Movie reviews: The Secret Life of Walter Mitty

The Secret Life of Walter Mitty ****

Movie reviews: The Secret Life of Walter Mitty

Daydream believer, oh what can it mean? Ben Stiller stars as the eponymous hero in The Secret Life of Walter Mitty (PG), an anonymous man with a vivid imagination. Working as a ‘negative assets manager’ in the basement of Life magazine, Walter mislays the negative of a photograph sent by intrepid photographer Sean O’Connell (Sean Penn), an image intended as the cover of the very last issue of Life. Determined to put things right, Walter makes a leap of the imagination and sets out to track down O’Connell, in the process becoming the hero of his own life story. Directed by Stiller, and adapted (as was its 1947 predecessor) from a short story by James Thurber, The Secret Life of Walter Mitty is a touching tale that most of us, I’d imagine, can empathise with. Walter’s flights of fancy are ridiculously heroic — in his imagination, he jumps into burning buildings without so much as a drop of a hat — but Walter is acutely aware that his imagination is working overtime to compensate for the crushing banality of his reality. Trapped in his neat and tidy apartment, forever totting up his bank balance, bunkered in his basement at work, Walter believes that life is passing him by. From the very beginning as his shyness prevents him from asking his work colleague Sheryl (Kirsten Wiig) on a date, we understand that it’s not a lack of adventurous opportunities that’s holding Walter back, but the debilitating belief that life is elsewhere. Stiller, as actor and director, gives the action sequences plenty of crowd-pleasing verve, but it’s in the quieter moments, and with surprisingly deft touches, that he gives Walter and his story an unexpected emotional depth.

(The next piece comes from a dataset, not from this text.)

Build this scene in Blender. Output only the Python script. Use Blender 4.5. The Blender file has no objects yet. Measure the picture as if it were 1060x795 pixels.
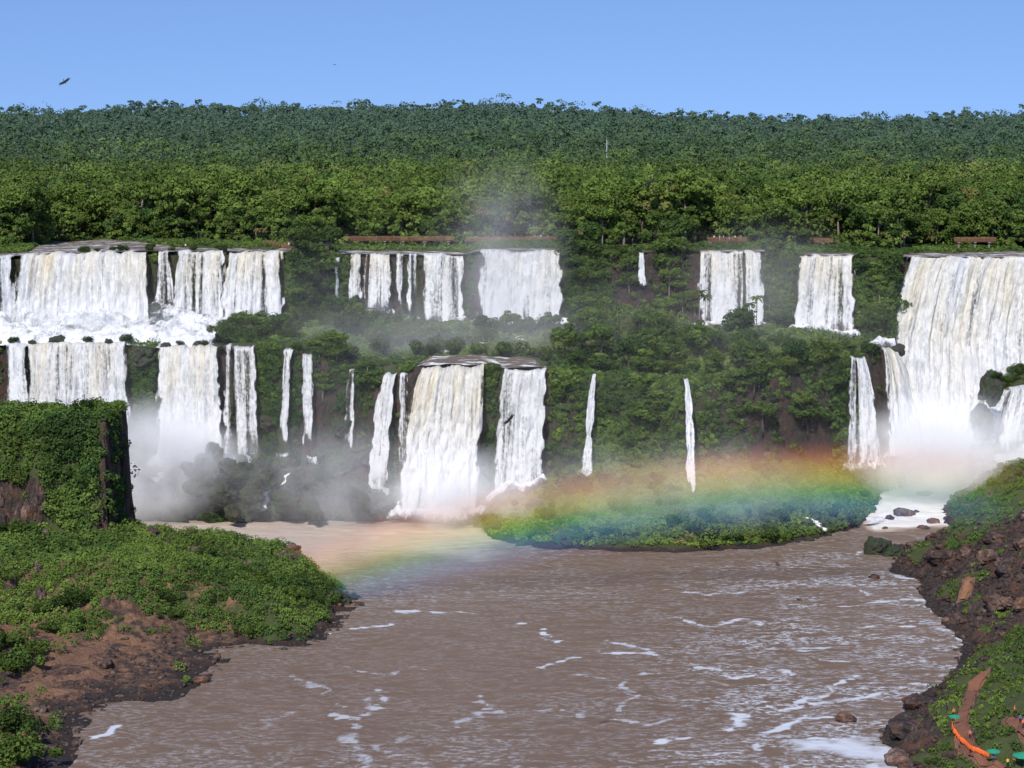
import bpy, math, random
import numpy as np
from mathutils import Vector, noise as mnoise
random.seed(7); RNG = np.random.default_rng(11)
sc = bpy.context.scene; COL = sc.collection
R = math.radians
# ------------------------------------------------------------------ camera and survey helpers
CAMZ = 106.0; FPX = 2290.0; CU, CV = 530.0, 397.5
PITCH = math.atan(247.5 / FPX)
cp, sp = math.cos(PITCH), math.sin(PITCH)
def P(u, v, Y):
    """world point at distance Y seen at photo pixel (u, v)"""
    dx = (u - CU) / FPX; dy = -(v - CV) / FPX
    d = (dx, cp + dy * sp, -sp + dy * cp); k = Y / d[1]
    return (d[0] * k, Y, CAMZ + d[2] * k)
def PZ(u, v, z=0.0):
    dx = (u - CU) / FPX; dy = -(v - CV) / FPX
    d = (dx, cp + dy * sp, -sp + dy * cp); k = (z - CAMZ) / d[2]
    return (d[0] * k, d[1] * k, z)
def PROJ(x, y, z):
    x = np.asarray(x, float); y = np.asarray(y, float); z = np.asarray(z, float) - CAMZ
    dep = y * cp - z * sp; up = y * sp + z * cp
    return CU + FPX * x / dep, CV - FPX * up / dep
# ------------------------------------------------------------------ noise
_T = np.random.default_rng(5).random((256, 256))
def vn(x, y):
    x = np.asarray(x, float); y = np.asarray(y, float)
    xi = np.floor(x).astype(int); yi = np.floor(y).astype(int)
    fx = x - xi; fy = y - yi; fx = fx * fx * (3 - 2 * fx); fy = fy * fy * (3 - 2 * fy)
    a = _T[xi % 256, yi % 256]; b = _T[(xi + 1) % 256, yi % 256]; c = _T[xi % 256, (yi + 1) % 256]; d = _T[(xi + 1) % 256, (yi + 1) % 256]
    return (a * (1 - fx) + b * fx) * (1 - fy) + (c * (1 - fx) + d * fx) * fy
def fbm(x, y, o=4):
    s = 0; a = .5; t = 0
    for i in range(o):
        s = s + a * vn(np.asarray(x) * 2 ** i + 17.3 * i, np.asarray(y) * 2 ** i + 9.1 * i); t += a; a *= .5
    return s / t
def ss(a, b, x):
    t = np.clip((np.asarray(x, float) - a) / (b - a), 0, 1); return t * t * (3 - 2 * t)
# ------------------------------------------------------------------ mesh helpers
def np_mesh(name, V, F, mat=None, smooth=False, face_attr=None, vert_attr=None, uv=None):
    V = np.asarray(V, np.float32); F = np.asarray(F, np.int32); k = F.shape[1]
    me = bpy.data.meshes.new(name)
    me.vertices.add(len(V)); me.vertices.foreach_set('co', V.ravel())
    me.loops.add(F.size); me.loops.foreach_set('vertex_index', F.ravel())
    me.polygons.add(len(F)); me.polygons.foreach_set('loop_start', np.arange(0, F.size, k, dtype=np.int32))
    if smooth: me.polygons.foreach_set('use_smooth', np.ones(len(F), bool))
    me.update(calc_edges=True)
    if face_attr is not None:
        a = me.attributes.new('tint', 'FLOAT_COLOR', 'FACE'); a.data.foreach_set('color', np.asarray(face_attr, np.float32).ravel())
    if vert_attr is not None:
        for nm, arr in vert_attr.items():
            a = me.attributes.new(nm, 'FLOAT_COLOR', 'POINT'); a.data.foreach_set('color', np.asarray(arr, np.float32).ravel())
    if uv is not None:
        l = me.uv_layers.new(name='UVMap'); l.data.foreach_set('uv', np.asarray(uv, np.float32)[F.ravel()].ravel())
    if mat: me.materials.append(mat)
    return me
def obj(name, me, parent=None, label=None, cat=None, group=None, kind=None, loc=None):
    o = bpy.data.objects.new(name, me); COL.objects.link(o)
    if parent: o.parent = parent
    if loc is not None: o.location = loc
    if label: o['label'] = label
    if cat: o['category'] = cat
    if group: o['group'] = group
    if kind: o['kind'] = kind
    return o
def thing(name, label, cat, loc=(0, 0, 0), rz=0, group=None):
    o = obj(name, None, None, label, cat, group, None, loc); o.rotation_euler = (0, 0, rz); o.empty_display_size = .3; return o
def dup(root, loc, rz, scale=1.0, label=None, group=None):
    r = root.copy(); COL.objects.link(r); r.location = loc; r.rotation_euler = (0, 0, rz)
    r.scale = (scale,) * 3 if np.isscalar(scale) else scale
    if label: r['label'] = label
    if group: r['group'] = group
    for ch in list(root.children):
        c = ch.copy(); COL.objects.link(c); c.parent = r
    return r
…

Written and directed by J.C. Chandor, All Is Lost (12A) offers the kind of adventure that even Walter Mitty might think twice about undertaking. Sailing alone in the Indian Ocean, an unnamed man (Robert Redford) wakes to discover that his yacht has collided with a shipping container. With the yacht holed, and his navigation and radio equipment destroyed, the man struggles to patch up some repairs, all the while hoping against hope for a miracle. And then a violent storm strikes… A survival tale pared down to the minimalist basics (the script, apparently, was only 36 pages long), All Is Lost is a single-hander drama featuring one man, a crippled boat and a vast ocean, with virtually no dialogue and only very rare intrusions by the score to complement the natural sounds of sea and wind. Redford, now 77, is appropriately windswept and craggy as the sailor, an Everyman who eschews the usual Hollywood heroics for a dogged resourcefulness and a determination not to give his life up cheaply. It’s a majestic performance, not least because for most of the movie Redford appears not to be acting at all. There are echoes here, of course, of every Robinson Crusoe-style tale of shipwreck you’ve ever seen (and, indeed, the recent smash Gravity), but All Is Lost is also remarkably similar in theme and tone to Jeremiah Johnson (1972), when Redford played a mountain man who battled both the elements and his own limitations in a desperate struggle to survive. A special mention goes to the cinematography by Frank G. DeMarco and Peter Zuccarini, which manages to convey the claustrophobic isolation of the mariner’s plight despite the vast and featureless ocean surrounding him. The movie, however, belongs to Redford, who turns in one of the most compelling performances of his career in a virtually wordless paean to the indomitable human spirit.